М.-А. Лекуре. Рубенс. - М.: Молодая гвардия, 2002, 394 с.
С первых же страниц эта книга подкупает любовной обстоятельностью повествования. Так, наверное, должна была бы писать не академический исследователь - выпускница трех европейских университетов, в том числе Оксфордского, доктор философии и музыковед, а верная супруга или заботливая дочь, потерявшие своего мужа или отца в момент апогея семейного благополучия и ищущие утешения в детальном восстановлении картин счастливого прошлого. Или скорее так могла бы рассказывать о своем знаменитом сыне ревнивая мать: она знает все перипетии его жизни, она понимает тайные мотивы его поступков, она улавливает интимные переживания его души, она гордится им по праву, а потому и не пренебрегает никакой деталью и не утаивает никакой, даже сомнительной, частности его биографии.
Композиция книги традиционна. Лекуре строго следует хронологии: родительский дом, учеба у антверпенских мастеров (как сейчас ясно, второразрядных), первые проблески таланта, путешествие по Италии, женитьба на молодой и богатой Изабелле Брант, блистательная карьера сразу на двух поприщах - живописи и дипломатии, горесть потери первой жены и - Рубенсу уже стукнуло пятьдесят - радости второго брака с шестнадцатилетней Еленой Фоурмен, наконец, мудрая и благоустроенная старость, во время которой художник создает свои последние шедевры - идиллические и одновременно эпические пейзажи и несколько автопортретов. Искусствоведческими пассажами Лекуре не злоупотребляет. Живописное наследие Рубенса служит ей не только поводом насладиться изысканным колоритом и виртуозной композицией, но и источником бытовых и психологических подробностей. А потому - в силу особенностей характера самого героя - книга напоминает не столько искусствоведческую монографию, сколько авантюрный роман. Вот, например, на одном автопортрете Рубенс изобразил себя с рыцарской шпагой наперевес, и у Лекуре моментально возникает вопрос: имел ли Рубенс право на ношение шпаги? Ведь дворянское происхождение его вызывает сомнение; скорее тут дает о себе знать непомерное честолюбие художника. Или вот знаменитая "Шубка", на которой живописец уж слишком откровенно любуется наготой своей юной супруги. "Неужели, - опять задается вопросом биограф, - Елена стала той единственной женщиной, которая вдохновила Рубенса на создание целой галереи маловыразительных красавиц с чересчур пышными формами?" И отвечает: да, именно под влиянием любви к Елене, ну и в ответ на требование заказчика Филиппа IV "свершилось преображение Рубенса из художника религиозного в певца не чувственности, а телесной красоты. В данном случае его художественное и жизненное кредо счастливо совпало с ожиданиями его покровителя". А это значит, что, всегда испытывая тягу к сильным мира сего, Рубенс никогда не шел у них на поводу. Лекуре категорически не приемлет иронических замечаний вроде того, что король живописцев был в первую очередь живописцем королей.

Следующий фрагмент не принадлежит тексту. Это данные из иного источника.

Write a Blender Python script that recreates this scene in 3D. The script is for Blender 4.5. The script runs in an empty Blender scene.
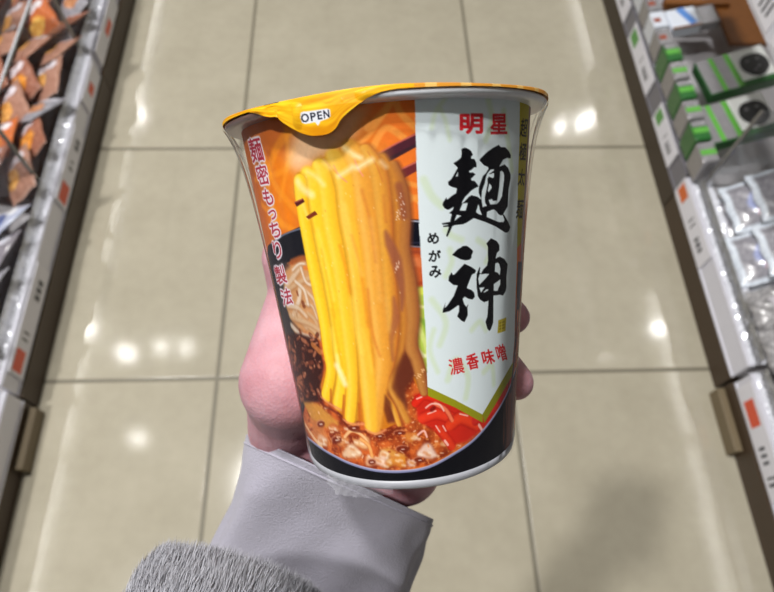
import bpy, bmesh, math, random
import numpy as np
from mathutils import Vector, Matrix
random.seed(7)
RNG = np.random.default_rng(11)
C = bpy.context.scene.collection
D = bpy.data

# ------------------------------------------------------------------ camera pose
FPX = 600.0
PITCH, YAW, ROLL, CAMZ = math.radians(62.880666), math.radians(-5.077455), math.radians(3.721514), 1.171419
def cam_axes():
    f = Vector((0, math.cos(PITCH), -math.sin(PITCH))); r = Vector((1, 0, 0)); u = Vector((0, math.sin(PITCH), math.cos(PITCH)))
    Rz = Matrix.Rotation(YAW, 3, 'Z')
    f, r, u = Rz @ f, Rz @ r, Rz @ u
    c, s = math.cos(ROLL), math.sin(ROLL)
    return c * r + s * u, -s * r + c * u, f
CR, CU, CF = cam_axes()
EYE = Vector((0, 0, CAMZ))
def ray(px, py):
    return CF + CR * ((px - 387) / FPX) - CU * ((py - 296) / FPX)
def dep(px, py, d):            # a point at distance d along the viewing axis
    return EYE + ray(px, py) * d
def onz(px, py, z):            # a point on a horizontal level
    v = ray(px, py); t = (z - CAMZ) / v.z
    return EYE + v * t
def onx(px, py, X):            # a point on an upright plane along the aisle
    v = ray(px, py); t = X / v.x
    return EYE + v * t

# ------------------------------------------------------------------ helpers
def lin(c):
    out = []
    for x in c[:3]:
        x = x / 255.0
        out.append(x / 12.92 if x <= .04045 else ((x + .055) / 1.055) ** 2.4)
    return (*out, 1.0)

def tag(o, label=None, cat=None, group=None, kind=None):
    if label: o['label'] = label
    if cat: o['category'] = cat
    if group: o['group'] = group
    if kind: o['kind'] = kind
    return o

def link(name, me, parent=None, mat=None):
    o = D.objects.new(name, me); C.objects.link(o)
    if parent is not None: o.parent = parent
    if mat is not None:
        for m in (mat if isinstance(mat, (list, tuple)) else [mat]): me.materials.append(m)
    return o

def empty(name, loc=(0, 0, 0), rz=0.0, mw=None):
    o = D.objects.new(name, None); C.objects.link(o)
    o.empty_display_size = .02
    if mw is not None: o.matrix_world = mw
    else:
        o.location = loc; o.rotation_euler = (0, 0, rz)
    return o

def mesh_from(name, verts, faces, parent=None, mat=None, smooth=False):
    me = D.meshes.new(name)
    me.from_pydata([tuple(v) for v in verts], [], [tuple(f) for f in faces])
    me.validate(); me.update()
    if smooth: me.polygons.foreach_set('use_smooth', [True] * len(me.polygons))
    return link(name, me, parent, mat)

def box(name, x0, x1, y0, y1, z0, z1, mat, parent=None, bev=0.0, seg=2):
    bm = bmesh.new(); bmesh.ops.create_cube(bm, size=1)
    for v in bm.verts:
        v.co = Vector(((x0 + x1) / 2 + v.co.x * (x1 - x0), (y0 + y1) / 2 + v.co.y * (y1 - y0), (z0 + z1) / 2 + v.co.z * (z1 - z0)))
    if bev > 0: bmesh.ops.bevel(bm, geom=bm.edges[:], offset=bev, segments=seg, affect='EDGES', profile=.5)
    me = D.meshes.new(name); bm.to_mesh(me); bm.free()
    return link(name, me, parent, mat)

def extrude_profile(name, prof, y0, y1, mat, parent=None):
    """closed profile in x,z swept along y"""
    n = len(prof); vs = [(x, y0, z) for x, z in prof] + [(x, y1, z) for x, z in prof]
    fs = [(i, (i + 1) % n, n + (i + 1) % n, n + i) for i in range(n)] + [tuple(range(n))[::-1], tuple(range(n, 2 * n))]
    o = mesh_from(name, vs, fs, parent, mat)
    bm = bmesh.new(); bm.from_mesh(o.data); bmesh.ops.recalc_face_normals(bm, faces=bm.faces[:]); bm.to_mesh(o.data); bm.free()
    return o

def grid_mesh(name, P, parent=None, mat=None, closed=False, smooth=True):
    """P: array rows x cols x 3"""
    r, c = P.shape[:2]
    me = D.meshes.new(name)
    idx = np.arange(r * c).reshape(r, c)
    if closed: idx = np.concatenate([idx, idx[:, :1]], 1)
    q = np.stack([idx[:-1, :-1], idx[:-1, 1:], idx[1:, 1:], idx[1:, :-1]], -1).reshape(-1, 4)
    me.vertices.add(r * c); me.vertices.foreach_set('co', P.reshape(-1).astype(np.float32))
    me.loops.add(len(q) * 4); me.loops.foreach_set('vertex_index', q.reshape(-1).astype(np.int32))
    me.polygons.add(len(q)); me.polygons.foreach_set('loop_start', np.arange(0, len(q) * 4, 4, dtype=np.int32))
    me.polygons.foreach_set('use_smooth', np.full(len(q), smooth))
    me.update(); me.validate()
    return link(name, me, parent, mat)

def set_colors(me, cols, name='print'):
    """cols: n x 3 sRGB 0..255"""
    c = np.clip(cols / 255.0, 0, 1)
    l = np.where(c <= .04045, c / 12.92, ((c + .055) / 1.055) ** 2.4)
    a = me.color_attributes.new(name, 'FLOAT_COLOR', 'POINT')
    a.data.foreach_set('color', np.concatenate([l, np.ones((len(l), 1))], 1).astype(np.float32).reshape(-1))

# ------------------------------------------------------------------ materials
def new_mat(name):
    m = D.materials.new(name); m.use_nodes = True
    nt = m.node_tree; b = nt.nodes['Principled BSDF']
    return m, nt, b
def simple(name, col, rough=.5, metal=0.0, noise=0.0, nscale=60.0, bump=0.0, bscale=200.0, coat=0.0, **kw):
    m, nt, b = new_mat(name)
    b.inputs['Base Color'].default_value = lin(col); b.inputs['Roughness'].default_value = rough
    b.inputs['Metallic'].default_value = metal; b.inputs['Coat Weight'].default_value = coat
    for k, v in kw.items(): b.inputs[k.replace('_', ' ')].default_value = v
    tc = nt.nodes.new('ShaderNodeTexCoord')
    n = nt.nodes.new('ShaderNodeTexNoise'); n.inputs['Scale'].default_value = nscale; n.inputs['Detail'].default_value = 4
    nt.links.new(tc.outputs['Object'], n.inputs['Vector'])
    mr = nt.nodes.new('ShaderNodeMapRange'); mr.inputs['To Min'].default_value = 1 - noise; mr.inputs['To Max'].default_value = 1 + noise
    nt.links.new(n.outputs['Fac'], mr.inputs['Value'])
    mx = nt.nodes.new('ShaderNodeVectorMath'); mx.operation = 'SCALE'; mx.inputs[0].default_value = lin(col)[:3]
    nt.links.new(mr.outputs['Result'], mx.inputs['Scale']); nt.links.new(mx.outputs['Vector'], b.inputs['Base Color'])
    if bump > 0:
        n2 = nt.nodes.new('ShaderNodeTexNoise'); n2.inputs['Scale'].default_value = bscale; n2.inputs['Detail'].default_value = 3
        nt.links.new(tc.outputs['Object'], n2.inputs['Vector'])
        bp = nt.nodes.new('ShaderNodeBump'); bp.inputs['Strength'].default_value = bump; bp.inputs['Distance'].default_value = .002
        nt.links.new(n2.outputs['Fac'], bp.inputs['Height']); nt.links.new(bp.outputs['Normal'], b.inputs['Normal'])
    return m
def clear_film(name, tint=(235, 238, 242), amount=.18, rough=.08, bump=.6, bscale=60, gloss=.25, stretch=(1, 1, 1)):
    """thin clear plastic: mostly transparent, some gloss and a little milky body"""
    m, nt, b = new_mat(name); nd = nt.nodes; L = nt.links
    out = nd['Material Output']; nd.remove(b)
    tr = nd.new('ShaderNodeBsdfTransparent'); tr.inputs[0].default_value = (1, 1, 1, 1)
    df = nd.new('ShaderNodeBsdfDiffuse'); df.inputs[0].default_value = lin(tint)
    gl = nd.new('ShaderNodeBsdfGlossy'); gl.inputs['Roughness'].default_value = rough; gl.inputs[0].default_value = (1, 1, 1, 1)
    tc = nd.new('ShaderNodeTexCoord'); mp = nd.new('ShaderNodeMapping'); mp.inputs['Scale'].default_value = stretch
    n = nd.new('ShaderNodeTexNoise'); n.inputs['Scale'].default_value = bscale; n.inputs['Detail'].default_value = 3
    L.new(tc.outputs['Object'], mp.inputs[0]); L.new(mp.outputs[0], n.inputs['Vector'])
    bp = nd.new('ShaderNodeBump'); bp.inputs['Strength'].default_value = bump; bp.inputs['Distance'].default_value = .002
    L.new(n.outputs['Fac'], bp.inputs['Height'])
    L.new(bp.outputs[0], gl.inputs['Normal'])
    lw = nd.new('ShaderNodeLayerWeight'); lw.inputs['Blend'].default_value = gloss
    L.new(bp.outputs[0], lw.inputs['Normal'])
    lw2 = nd.new('ShaderNodeLayerWeight'); lw2.inputs['Blend'].default_value = amount
    m1 = nd.new('ShaderNodeMixShader'); m2 = nd.new('ShaderNodeMixShader')
    L.new(lw2.outputs['Facing'], m1.inputs[0]); L.new(tr.outputs[0], m1.inputs[1]); L.new(df.outputs[0], m1.inputs[2])
    L.new(lw.outputs['Fresnel'], m2.inputs[0]); L.new(m1.outputs[0], m2.inputs[1]); L.new(gl.outputs[0], m2.inputs[2])
    L.new(m2.outputs[0], out.inputs[0])
    return m
def printed(name, rough=.35, coat=.3, attr='print', bump=0.0):
    m, nt, b = new_mat(name)
    a = nt.nodes.new('ShaderNodeVertexColor'); a.layer_name = attr
    nt.links.new(a.outputs['Color'], b.inputs['Base Color'])
    b.inputs['Roughness'].default_value = rough; b.inputs['Coat Weight'].default_value = coat; b.inputs['Coat Roughness'].default_value = .12
    if bump > 0:
        n2 = nt.nodes.new('ShaderNodeTexNoise'); n2.inputs['Scale'].default_value = 140
        tc = nt.nodes.new('ShaderNodeTexCoord'); nt.links.new(tc.outputs['Object'], n2.inputs['Vector'])
        bp = nt.nodes.new('ShaderNodeBump'); bp.inputs['Strength'].default_value = bump; bp.inputs['Distance'].default_value = .001
        nt.links.new(n2.outputs['Fac'], bp.inputs['Height']); nt.links.new(bp.outputs['Normal'], b.inputs['Normal'])
    return m
# ------------------------------------------------------------------ the cup: shape and its printed label
_ax = CR * -0.08229484 + CU * 0.98472297 - CF * 0.15345436
CUP_AX = _ax.normalized()
CUP_O = EYE + CR * .00807 + CU * -.04895 + CF * .2005
CUP_H = .10526
_n = (EYE - CUP_O); _n = (_n - CUP_AX * _n.dot(CUP_AX)).normalized()
CUP_N = _n; CUP_R = CUP_AX.cross(CUP_N)
CUP_M = Matrix((( *CUP_R, 0), ( *(-CUP_N), 0), ( *CUP_AX, 0), (0, 0, 0, 1))).transposed()
CUP_M.translation = CUP_O
CUP_INV = CUP_M.inverted()
RB, RT = .0331, .0437                       # wall radius at the foot and under the rim
def wall_r(z): return RB + (RT - RB) * z / CUP_H
def cyl(th, r, z): return Vector((r * math.sin(th), -r * math.cos(th), z))
_eye_l = np.array(CUP_INV @ EYE); _R3 = np.array(CUP_INV.to_3x3())
_cr, _cu, _cf = np.array(CR), np.array(CU), np.array(CF)
def unwrap(pts, extra=0.0, cylr=None):
    """where a sight line meets the cup wall -> (angle, height)"""
    pts = np.asarray(pts, float)
    d = _cf[None] + _cr[None] * ((pts[:, :1] - 387) / FPX) - _cu[None] * ((pts[:, 1:2] - 296) / FPX)
    d = d @ _R3.T; o = _eye_l
    k = 0.0 if cylr else (RT - RB) / CUP_H; r0 = (cylr if cylr else RB) + extra
    a = d[:, 0] ** 2 + d[:, 1] ** 2 - (k * d[:, 2]) ** 2
    b = o[0] * d[:, 0] + o[1] * d[:, 1] - k * d[:, 2] * (r0 + k * o[2])
    c = o[0] ** 2 + o[1] ** 2 - (r0 + k * o[2]) ** 2
    q = np.maximum(b * b - a * c, 0)
    t = (-b - np.sqrt(q)) / a
    p = o[None] + d * t[:, None]
    return np.stack([np.arctan2(p[:, 0], -p[:, 1]), p[:, 2]], 1)

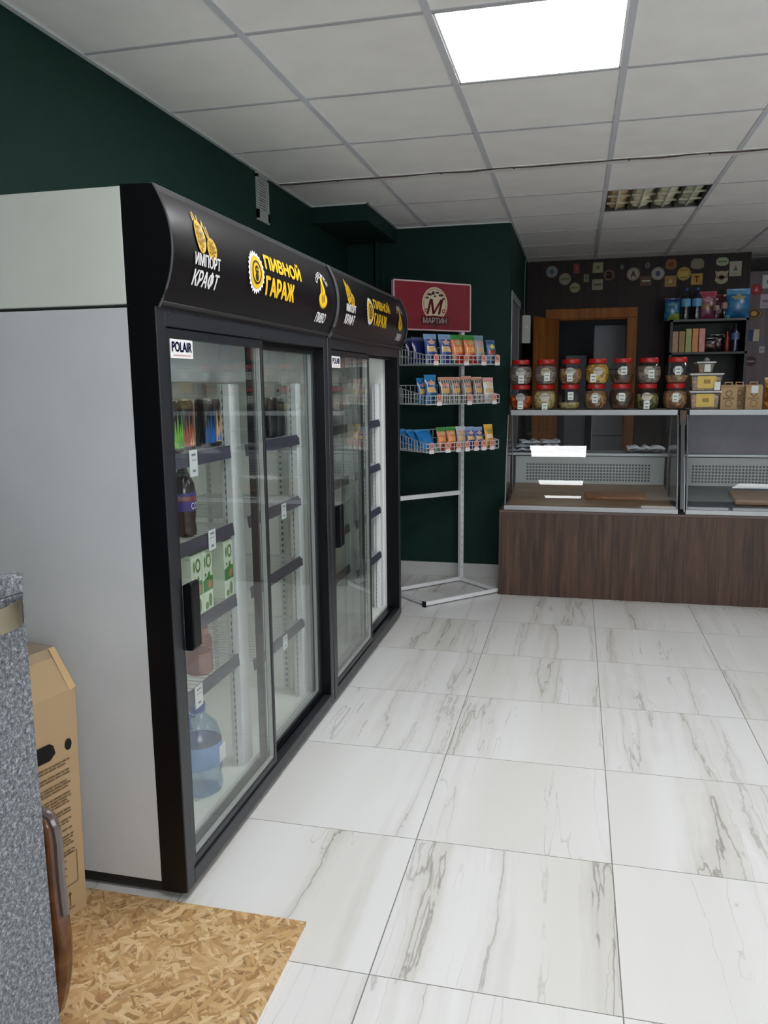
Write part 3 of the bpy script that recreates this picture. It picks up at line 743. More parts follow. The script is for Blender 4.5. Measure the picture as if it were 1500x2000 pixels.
for blk, (n, w_) in enumerate(((2, .17), (2, .16), (3, .19), (4, .15), (2, .19), (2, .15), (1, .18), (4, .12), (2, .1))):
    for k in range(n):
        u1 = -.03-random.random()*.01; u0 = u1-w_
        u = u0
        while u < u1-.008:
            l = .008+random.random()*.022; poly2(pm, [(u, z), (min(u+l, u1), z), (min(u+l, u1), z+.0042), (u, z+.0042)], mpb); u += l+.003
        z -= .0085
    z -= .011
for (a, b_, c, d) in ((-.175, -.025, .188, .19), (-.175, -.025, .096, .098), (-.027, -.025, .096, .19), (-.175, -.173, .096, .19)):
    poly2(pm, [(a, c), (b_, c), (b_, d), (a, d)], mpb)
for k in range(6):
    poly2(pm, [(-.16, .172-k*.011), (-.06-.02*(k % 2), .172-k*.011), (-.06-.02*(k % 2), .176-k*.011), (-.16, .176-k*.011)], mpb)
for u in (-.075, -.055):
    poly2(pm, [(u-.002, .035), (u+.002, .035), (u+.002, .07), (u-.002, .07)], mpb); poly2(pm, [(u-.007, .067), (u+.007, .067), (u, .08)], mpb)
poly2(pm, [(-.09, .027), (-.04, .027), (-.04, .031), (-.09, .031)], mpb)
pm.build('box_print', mat((112, 88, 58), .8), t)
# chair with glossy curved back, mostly hidden behind the desk
t = thing('chair', 'brown glossy moulded chair back showing behind the grey desk', 'chair', (-1.16, 1.30, .0095))
pr = []
for k in range(13):   # outline of the edge: rounded top, slight waist, swelling low down
    pass
prof = [(-0.16, 0.571), (-0.05, 0.576), (0.09, 0.572), (0.115, 0.565), (0.134, 0.556), (0.144, 0.535), (0.147, 0.504), (0.146, 0.435), (0.147, 0.383), (0.149, 0.34), (0.153, 0.282), (0.152, 0.236), (0.146, 0.187), (0.136, 0.144), (0.122, 0.103), (0.085, 0.061), (-0.16, 0.061)]
b = MB(); b.prism(prof, -.02, .02, 'y'); b.build('backrest', wood('glossy_brown_shell', [(.3, (60, 34, 20)), (.5, (98, 62, 38)), (.7, (136, 92, 58))], (3., 3., 6.), .12, 0), t, smooth=True, bevel=.012)
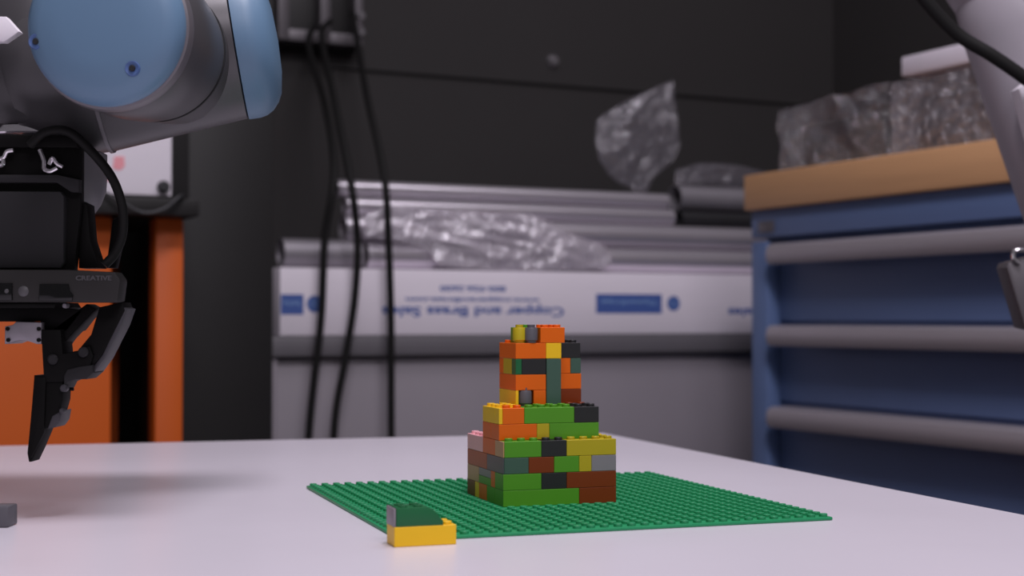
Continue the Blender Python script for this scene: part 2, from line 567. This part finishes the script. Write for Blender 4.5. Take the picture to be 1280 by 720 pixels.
# second joint: axis to the right and slightly up
cR = Vector((-0.2218, 0.945, 1.0343))
aR = Vector((0.972, 0.13, 0.162)).normalized()
RR = 0.0515
part('joint_tube', lathe(nb(), cR, aR, [(0, -0.098), (0.040, -0.098), (0.0490, -0.091), (0.0535, -0.078), (0.0552, -0.062), (0.0555, -0.043), (0.0470, 0.0445), (0.043, 0.0455)], 64), 'robot_grey', robot)
part('tube_rim', lathe(nb(), cR, aR, [(0.054, -0.0445), (0.0566, -0.0442), (0.0564, -0.0420), (0.053, -0.0417)], 64), 'robot_rim', robot)
part('end_cap', lathe(nb(), cR, aR, [(0.043, 0.0450), (0.0476, 0.0456), (0.0476, 0.053), (0.0466, 0.0575), (0.0440, 0.0620), (0.0395, 0.0660), (0.034, 0.0688), (0.02, 0.0712), (0, 0.072)], 64),
     'robot_blue', robot, label='blue end cap seen from the side')
q = aP.to_track_quat('Z', 'Y')


def cap_screw(dx, dz):
    v = Vector((dx, 0.0, dz))
    v -= aP * v.dot(aP)
    face = [(0.0, -0.0035), (0.020, -0.003), (0.034, -0.0015), (0.040, 0.0012), (0.0432, 0.0055)]
    for (ra_, ha), (rb, hb) in zip(face, face[1:]):
        if ra_ <= v.length <= rb:
            h = ha + (hb - ha) * (v.length - ra_) / (rb - ra_)
    p = pA + v + aP * (h - 0.0009)
    part('screw_recess', lathe(nb(), p, aP, [(0, 0.0008), (0.0026, 0.0006), (0.0038, 0.0002), (0.0044, 0.0012), (0.0044, 0.003)], 24), 'cap_recess', robot)
    part('screw_head', lathe(nb(), p, aP, [(0, -0.0002), (0.0015, -0.0003), (0.0019, 0.0004), (0.0019, 0.002)], 12), 'steel_dark', robot)


cap_screw(0.0180, -0.0245)
cap_screw(-0.0365, -0.0090)
pe = cR + aR * 0.0615 + Vector((0.0, -0.024, -0.037))
part('screw', lathe(nb(), pe, Vector((0.5, -0.6, -0.62)), [(0, 0.004), (0.002, 0.004), (0.003, 0.003), (0.003, -0.004)], 12), 'steel_dark', robot)
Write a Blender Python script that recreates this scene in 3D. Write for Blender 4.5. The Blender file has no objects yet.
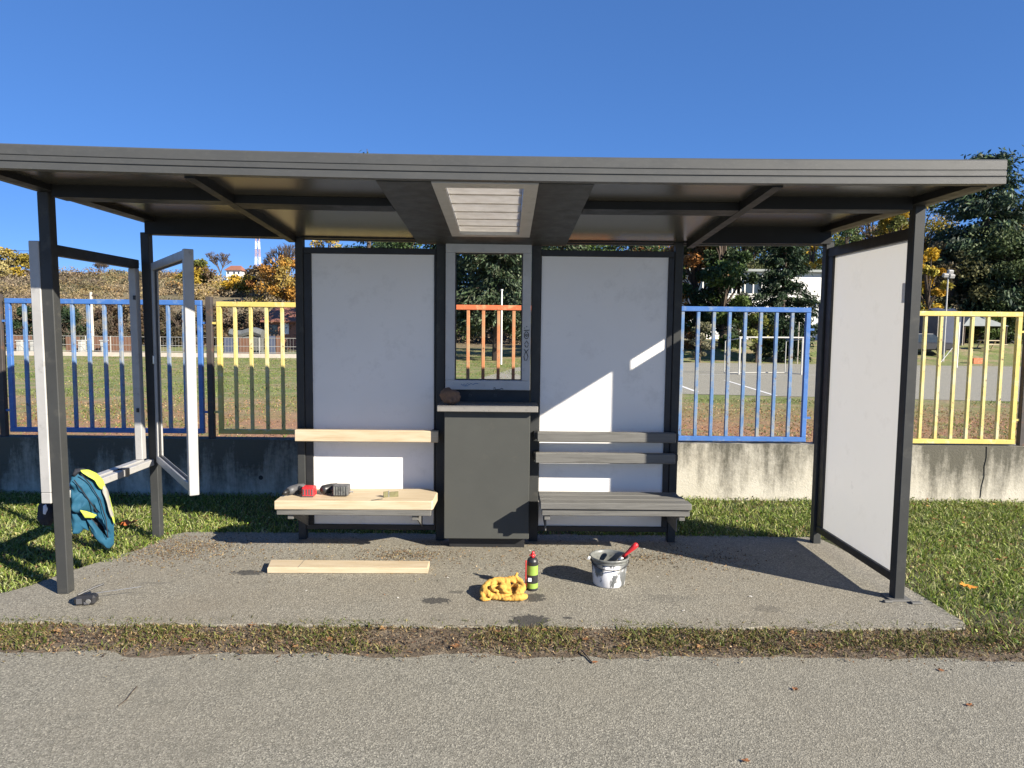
import bpy, bmesh, math, random
import numpy as np
from mathutils import Vector, Matrix, noise as mnoise

random.seed(7)
rng = np.random.default_rng(11)
S = bpy.context.scene
COL = S.collection
RAD = math.radians

# ------------------------------------------------------------------ camera
F = 710.0; H = 1.65
PITCH, YAW, ROLL = RAD(4.48), RAD(0.5), RAD(0.62)
RC = (Matrix.Rotation(-YAW, 3, 'Z') @ Matrix.Rotation(math.pi/2-PITCH, 3, 'X') @ Matrix.Rotation(ROLL, 3, 'Z'))
cam_d = bpy.data.cameras.new('camera'); cam = bpy.data.objects.new('camera', cam_d); COL.objects.link(cam)
cam.matrix_world = Matrix.Translation((0, 0, H)) @ RC.to_4x4()
cam_d.sensor_width = 36; cam_d.lens = F/1024*36; cam_d.clip_end = 3000; cam_d.clip_start = .05
S.camera = cam

def P(px, py, Y):
    """point at distance Y seen at a measured spot of the survey photo"""
    d = RC @ Vector(((px-512)/F, -(py-384)/F, -1))
    t = Y/d.y
    return Vector((d.x*t, Y, H+d.z*t))

# ------------------------------------------------------------------ materials
def new_mat(name):
    m = bpy.data.materials.new(name); m.use_nodes = True
    nt = m.node_tree
    b = nt.nodes['Principled BSDF']
    return m, nt, b

def N(nt, typ, **kw):
    n = nt.nodes.new(typ)
    for k, v in kw.items():
        if k in n.inputs.keys(): n.inputs[k].default_value = v
        else: setattr(n, k, v)
    return n

def coords(nt, scale=(1, 1, 1)):
    tc = nt.nodes.new('ShaderNodeTexCoord')
    mp = nt.nodes.new('ShaderNodeMapping'); mp.inputs['Scale'].default_value = scale
    nt.links.new(tc.outputs['Object'], mp.inputs['Vector'])
    return mp.outputs['Vector']

def noise(nt, vec, scale, detail=4, rough=.6):
    n = nt.nodes.new('ShaderNodeTexNoise')
    n.inputs['Scale'].default_value = scale; n.inputs['Detail'].default_value = detail
    n.inputs['Roughness'].default_value = rough
    nt.links.new(vec, n.inputs['Vector'])
    return n.outputs['Fac']

def ramp(nt, fac, stops):
    r = nt.nodes.new('ShaderNodeValToRGB')
    e = r.color_ramp.elements
    while len(e) < len(stops): e.new(.5)
    for i, (p, c) in enumerate(stops):
        e[i].position = p
        e[i].color = (c[0], c[1], c[2], 1) if hasattr(c, '__len__') else (c, c, c, 1)
    nt.links.new(fac, r.inputs['Fac'])
    return r.outputs['Color']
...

Для Лекуре Рубенс - само воплощение сочетания несочетаемого. "Мы уже пришли к выводу, - пишет Лекуре в завершение книги, - что он был личностью двойственной, выразителем идей эклектики и синтеза, соединившим в себе итальянские и фламандские начала, барокко с Ренессансом, служение искусству с дипломатией. Унаследовав от отца жизнелюбие, от матери он взял несгибаемое упорство, стал художником и дельцом в одном лице, любил уединение и покой, но в то же время не оставался равнодушным к внешним почестям. Эти противоречивые черты слились в нем воедино, подобно тому, как волюта соединяет два архитектурных ордера, придавая обоим динамику. То же вечное движение определило его жизнь и наполнило глубоким смыслом его художественные композиции".
Короче говоря, человек барокко, яркий представитель и гениальный выразитель своей эпохи, "носитель квинтэссенции всей неопределенной, смутной эстетики XVII века". Вывод банальный, но неизбежный, если речь идет о Рубенсе, творчество которого с самого своего начала стало манифестом нового стиля. Так что современному биографу остается только констатировать творческую мощь этой противоречивой натуры и терпеливо распутывать гордиев узел его души, гоня от себя кощунственную мысль разрешить тайну Рубенса одним махом.